One of this holiday season's most popular gift ideas is the Apple iPad. It starts at $499, features a 9.7-inch screen and at least 16 gigabytes of memory, and offers a universe of video, text and other data for you to consume without getting your hands dirty.

You won't find one at Lawrenceville's Wildcard. 

Wildcard is a one-floor, one-stop shop for handcrafted items. It's all about being handmade and hands-on. It prizes the unique rather than the universal, the tangible rather than the abstract. 

Proprietress Rebecca Morris opened Wildcard in October 2009 -- perhaps a natural step given her lifetime interest in handmade goods. A Shaler native who returned home after a few years in Chicago, Morris "grew up with grandmas who taught me knitting and crocheting. Although I hardly have time to do any of it now." 

That's because she's managing a "year-round craft fair," one that offers items from 300 local and national vendors. 

Much of their work is made from recyclables, like a pendant made from a UPC bar-code symbol, or Carla Morris' scarves and hats, seemingly assembled from pieces of other scarves and hats. And it's all scattered about a store that is itself a harmonious hodgepodge of old and new. Items are heaped on old shop-class tables, spill out from the drawers of an old school library card-catalogue cabinet -- furnishings that Morris picked up at an auction of stuff from a shuttered city school. Greeting cards, many hand-made, line a front wall.

Most of what's on display costs less than $50 -- "that's the price range that appeals most to my customer base," Morris says -- so almost anything here could be an impulse item. Can any Pittsburgher pass up a crocheted pierogie by Alicia Kachmar, or a tiny woolen traffic cone, for example? How about a latex devil mask, in black and red, by Sharpsburg-based Specter Studios?  
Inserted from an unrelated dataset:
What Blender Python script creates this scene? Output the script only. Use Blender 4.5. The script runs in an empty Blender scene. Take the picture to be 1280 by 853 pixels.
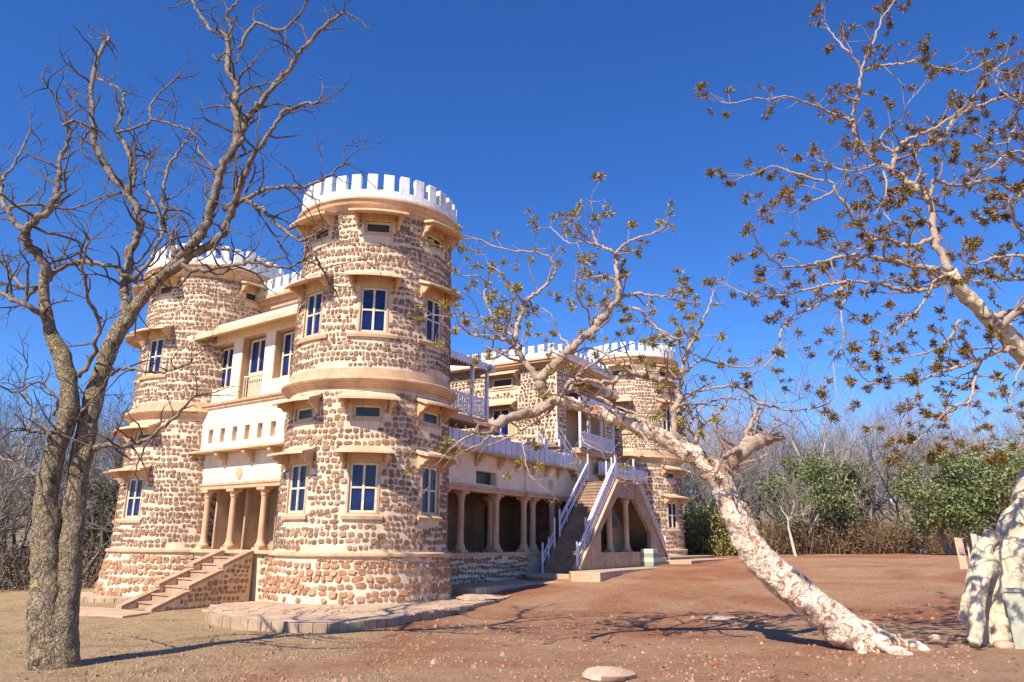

"I have to stop myself from buying too much of this stuff," Morris confesses. "But I tell myself that wearing it is free advertising." 

For Morris, opening up Wildcard was a case of coming full circle. A University of Pittsburgh graduate, she admits that she "wanted to go to school for graphic design" but "got scared because I didn't want to create ads all day." So she chose a field that demanded a different kind of craftiness: political science. But after a few years spent working with local politicians in the halls of power, where all they weave is intrigue, Morris moved to Chicago. She did a sort of apprenticeship working at a craft shop there, and returned to Pittsburgh in 2008. 

"I think there's a pretty strong craft scene here," she says, citing the influence of regular craft-vending events like Handmade Arcade and the I Made It! market. About two-thirds of Wildcard's vendors are local, she says -- which is just as well since she rarely has time to travel to craft fairs outside of town any more. She does, however, troll the craft site Etsy to keep her eye out for anything new. 

Which raises the question: Given that so many handmade items are sold online -- and that craft fairs are so popular -- is there even a need for a bricks-and-mortar store? 

But take it from Morris: There are so many crafters out there that you can go crazy trying to keep tabs on them all. Better to let her worry about that. What's more, she says, "It's nice to have it all in one spot, and to be able to actually pick it up."

Though for some shoppers, the real question is whether you can put it back down.